• [OBJECTIVE]
All entries are to be given again verbatim.

• [DATA SUPPLIED]
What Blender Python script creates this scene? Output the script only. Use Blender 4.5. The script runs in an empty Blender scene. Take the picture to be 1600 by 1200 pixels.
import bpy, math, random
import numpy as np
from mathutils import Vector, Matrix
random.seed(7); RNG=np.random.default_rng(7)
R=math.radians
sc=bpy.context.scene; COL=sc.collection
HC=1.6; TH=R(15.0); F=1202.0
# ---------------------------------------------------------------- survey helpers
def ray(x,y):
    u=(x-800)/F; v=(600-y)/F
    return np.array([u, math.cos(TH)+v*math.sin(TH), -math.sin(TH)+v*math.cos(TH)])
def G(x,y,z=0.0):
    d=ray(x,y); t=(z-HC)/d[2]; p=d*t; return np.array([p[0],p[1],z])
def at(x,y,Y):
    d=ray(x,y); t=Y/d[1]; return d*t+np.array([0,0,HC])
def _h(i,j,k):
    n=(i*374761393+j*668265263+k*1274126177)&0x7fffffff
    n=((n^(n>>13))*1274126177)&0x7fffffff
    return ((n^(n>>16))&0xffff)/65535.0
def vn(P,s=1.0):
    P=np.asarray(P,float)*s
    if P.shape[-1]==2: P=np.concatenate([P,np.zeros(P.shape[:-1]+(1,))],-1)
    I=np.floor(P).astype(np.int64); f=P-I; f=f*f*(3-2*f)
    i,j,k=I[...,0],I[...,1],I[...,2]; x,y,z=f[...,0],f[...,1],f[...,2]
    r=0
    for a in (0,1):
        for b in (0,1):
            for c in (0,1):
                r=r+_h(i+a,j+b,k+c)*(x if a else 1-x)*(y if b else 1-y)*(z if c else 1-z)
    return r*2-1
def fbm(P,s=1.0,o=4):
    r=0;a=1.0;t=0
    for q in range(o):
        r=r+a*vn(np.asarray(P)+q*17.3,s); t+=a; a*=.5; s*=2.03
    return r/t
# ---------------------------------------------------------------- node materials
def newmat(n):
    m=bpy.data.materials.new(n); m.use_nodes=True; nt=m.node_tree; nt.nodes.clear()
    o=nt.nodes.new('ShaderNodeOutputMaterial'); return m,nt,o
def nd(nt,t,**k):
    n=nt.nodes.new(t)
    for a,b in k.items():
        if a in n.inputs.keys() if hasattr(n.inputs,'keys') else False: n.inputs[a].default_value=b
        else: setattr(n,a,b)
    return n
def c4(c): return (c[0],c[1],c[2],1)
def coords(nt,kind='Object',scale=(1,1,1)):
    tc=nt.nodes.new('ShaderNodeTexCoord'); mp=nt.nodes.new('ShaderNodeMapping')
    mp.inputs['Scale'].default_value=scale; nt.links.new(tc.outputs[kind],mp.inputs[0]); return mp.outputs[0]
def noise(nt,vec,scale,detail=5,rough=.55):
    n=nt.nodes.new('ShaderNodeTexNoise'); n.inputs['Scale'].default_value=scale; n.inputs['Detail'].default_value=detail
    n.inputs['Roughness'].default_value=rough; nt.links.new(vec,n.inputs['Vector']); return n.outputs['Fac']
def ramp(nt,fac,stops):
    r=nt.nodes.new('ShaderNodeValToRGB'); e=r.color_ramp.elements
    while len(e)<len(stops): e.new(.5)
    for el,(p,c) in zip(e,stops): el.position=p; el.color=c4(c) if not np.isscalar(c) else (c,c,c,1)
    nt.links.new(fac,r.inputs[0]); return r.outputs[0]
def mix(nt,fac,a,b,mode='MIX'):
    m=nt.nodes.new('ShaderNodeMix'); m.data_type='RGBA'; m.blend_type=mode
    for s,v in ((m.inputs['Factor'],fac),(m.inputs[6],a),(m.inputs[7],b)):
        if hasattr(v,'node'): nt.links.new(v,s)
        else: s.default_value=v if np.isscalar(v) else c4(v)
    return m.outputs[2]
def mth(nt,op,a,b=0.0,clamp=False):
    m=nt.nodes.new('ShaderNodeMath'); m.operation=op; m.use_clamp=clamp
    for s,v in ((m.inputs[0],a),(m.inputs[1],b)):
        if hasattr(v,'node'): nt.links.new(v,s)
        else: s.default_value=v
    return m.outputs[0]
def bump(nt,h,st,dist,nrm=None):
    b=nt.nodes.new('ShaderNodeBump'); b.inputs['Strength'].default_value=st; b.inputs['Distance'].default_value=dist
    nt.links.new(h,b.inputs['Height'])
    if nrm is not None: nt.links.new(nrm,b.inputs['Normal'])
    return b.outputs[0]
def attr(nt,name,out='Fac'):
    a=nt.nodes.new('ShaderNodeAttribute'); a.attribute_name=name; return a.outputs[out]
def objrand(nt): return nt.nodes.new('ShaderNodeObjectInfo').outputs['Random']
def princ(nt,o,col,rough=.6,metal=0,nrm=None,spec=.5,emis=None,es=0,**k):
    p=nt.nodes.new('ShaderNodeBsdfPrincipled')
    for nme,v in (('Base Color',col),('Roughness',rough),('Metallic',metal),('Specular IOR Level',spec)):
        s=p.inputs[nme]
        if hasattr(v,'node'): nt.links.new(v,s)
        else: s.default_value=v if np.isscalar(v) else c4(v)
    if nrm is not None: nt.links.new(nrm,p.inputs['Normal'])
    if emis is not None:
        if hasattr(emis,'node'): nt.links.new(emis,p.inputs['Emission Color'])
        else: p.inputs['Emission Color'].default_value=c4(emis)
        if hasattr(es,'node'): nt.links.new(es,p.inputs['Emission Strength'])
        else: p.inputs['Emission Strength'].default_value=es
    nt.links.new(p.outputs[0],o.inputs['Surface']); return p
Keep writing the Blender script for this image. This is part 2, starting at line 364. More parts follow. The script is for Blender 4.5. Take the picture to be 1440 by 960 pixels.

• [SOLUTION TO THIS TASK]
What Blender Python script creates this scene? Output the script only. Use Blender 4.5. The script runs in an empty Blender scene. Take the picture to be 1600 by 1200 pixels.
import bpy, math, random
import numpy as np
from mathutils import Vector, Matrix
random.seed(7); RNG=np.random.default_rng(7)
R=math.radians
sc=bpy.context.scene; COL=sc.collection
HC=1.6; TH=R(15.0); F=1202.0
# ---------------------------------------------------------------- survey helpers
def ray(x,y):
    u=(x-800)/F; v=(600-y)/F
    return np.array([u, math.cos(TH)+v*math.sin(TH), -math.sin(TH)+v*math.cos(TH)])
def G(x,y,z=0.0):
    d=ray(x,y); t=(z-HC)/d[2]; p=d*t; return np.array([p[0],p[1],z])
def at(x,y,Y):
    d=ray(x,y); t=Y/d[1]; return d*t+np.array([0,0,HC])
def _h(i,j,k):
    n=(i*374761393+j*668265263+k*1274126177)&0x7fffffff
    n=((n^(n>>13))*1274126177)&0x7fffffff
    return ((n^(n>>16))&0xffff)/65535.0
def vn(P,s=1.0):
    P=np.asarray(P,float)*s
    if P.shape[-1]==2: P=np.concatenate([P,np.zeros(P.shape[:-1]+(1,))],-1)
    I=np.floor(P).astype(np.int64); f=P-I; f=f*f*(3-2*f)
    i,j,k=I[...,0],I[...,1],I[...,2]; x,y,z=f[...,0],f[...,1],f[...,2]
    r=0
    for a in (0,1):
        for b in (0,1):
            for c in (0,1):
                r=r+_h(i+a,j+b,k+c)*(x if a else 1-x)*(y if b else 1-y)*(z if c else 1-z)
    return r*2-1
def fbm(P,s=1.0,o=4):
    r=0;a=1.0;t=0
    for q in range(o):
        r=r+a*vn(np.asarray(P)+q*17.3,s); t+=a; a*=.5; s*=2.03
    return r/t
# ---------------------------------------------------------------- node materials
def newmat(n):
    m=bpy.data.materials.new(n); m.use_nodes=True; nt=m.node_tree; nt.nodes.clear()
    o=nt.nodes.new('ShaderNodeOutputMaterial'); return m,nt,o
def nd(nt,t,**k):
    n=nt.nodes.new(t)
    for a,b in k.items():
        if a in n.inputs.keys() if hasattr(n.inputs,'keys') else False: n.inputs[a].default_value=b
        else: setattr(n,a,b)
    return n
def c4(c): return (c[0],c[1],c[2],1)
def coords(nt,kind='Object',scale=(1,1,1)):
    tc=nt.nodes.new('ShaderNodeTexCoord'); mp=nt.nodes.new('ShaderNodeMapping')
    mp.inputs['Scale'].default_value=scale; nt.links.new(tc.outputs[kind],mp.inputs[0]); return mp.outputs[0]
def noise(nt,vec,scale,detail=5,rough=.55):
    n=nt.nodes.new('ShaderNodeTexNoise'); n.inputs['Scale'].default_value=scale; n.inputs['Detail'].default_value=detail
    n.inputs['Roughness'].default_value=rough; nt.links.new(vec,n.inputs['Vector']); return n.outputs['Fac']
def ramp(nt,fac,stops):
    r=nt.nodes.new('ShaderNodeValToRGB'); e=r.color_ramp.elements
    while len(e)<len(stops): e.new(.5)
    for el,(p,c) in zip(e,stops): el.position=p; el.color=c4(c) if not np.isscalar(c) else (c,c,c,1)
    nt.links.new(fac,r.inputs[0]); return r.outputs[0]
def mix(nt,fac,a,b,mode='MIX'):
    m=nt.nodes.new('ShaderNodeMix'); m.data_type='RGBA'; m.blend_type=mode
    for s,v in ((m.inputs['Factor'],fac),(m.inputs[6],a),(m.inputs[7],b)):
        if hasattr(v,'node'): nt.links.new(v,s)
        else: s.default_value=v if np.isscalar(v) else c4(v)
    return m.outputs[2]
def mth(nt,op,a,b=0.0,clamp=False):
    m=nt.nodes.new('ShaderNodeMath'); m.operation=op; m.use_clamp=clamp
    for s,v in ((m.inputs[0],a),(m.inputs[1],b)):
        if hasattr(v,'node'): nt.links.new(v,s)
        else: s.default_value=v
    return m.outputs[0]
def bump(nt,h,st,dist,nrm=None):
    b=nt.nodes.new('ShaderNodeBump'); b.inputs['Strength'].default_value=st; b.inputs['Distance'].default_value=dist
    nt.links.new(h,b.inputs['Height'])
    if nrm is not None: nt.links.new(nrm,b.inputs['Normal'])
    return b.outputs[0]
def attr(nt,name,out='Fac'):
    a=nt.nodes.new('ShaderNodeAttribute'); a.attribute_name=name; return a.outputs[out]
def objrand(nt): return nt.nodes.new('ShaderNodeObjectInfo').outputs['Random']
def princ(nt,o,col,rough=.6,metal=0,nrm=None,spec=.5,emis=None,es=0,**k):
    p=nt.nodes.new('ShaderNodeBsdfPrincipled')
    for nme,v in (('Base Color',col),('Roughness',rough),('Metallic',metal),('Specular IOR Level',spec)):
        s=p.inputs[nme]
        if hasattr(v,'node'): nt.links.new(v,s)
        else: s.default_value=v if np.isscalar(v) else c4(v)
    if nrm is not None: nt.links.new(nrm,p.inputs['Normal'])
    if emis is not None:
        if hasattr(emis,'node'): nt.links.new(emis,p.inputs['Emission Color'])
        else: p.inputs['Emission Color'].default_value=c4(emis)
        if hasattr(es,'node'): nt.links.new(es,p.inputs['Emission Strength'])
        else: p.inputs['Emission Strength'].default_value=es
    nt.links.new(p.outputs[0],o.inputs['Surface']); return p
Keep writing the Blender script for this image. This is part 2, starting at line 364. More parts follow. The script is for Blender 4.5. Take the picture to be 1440 by 960 pixels.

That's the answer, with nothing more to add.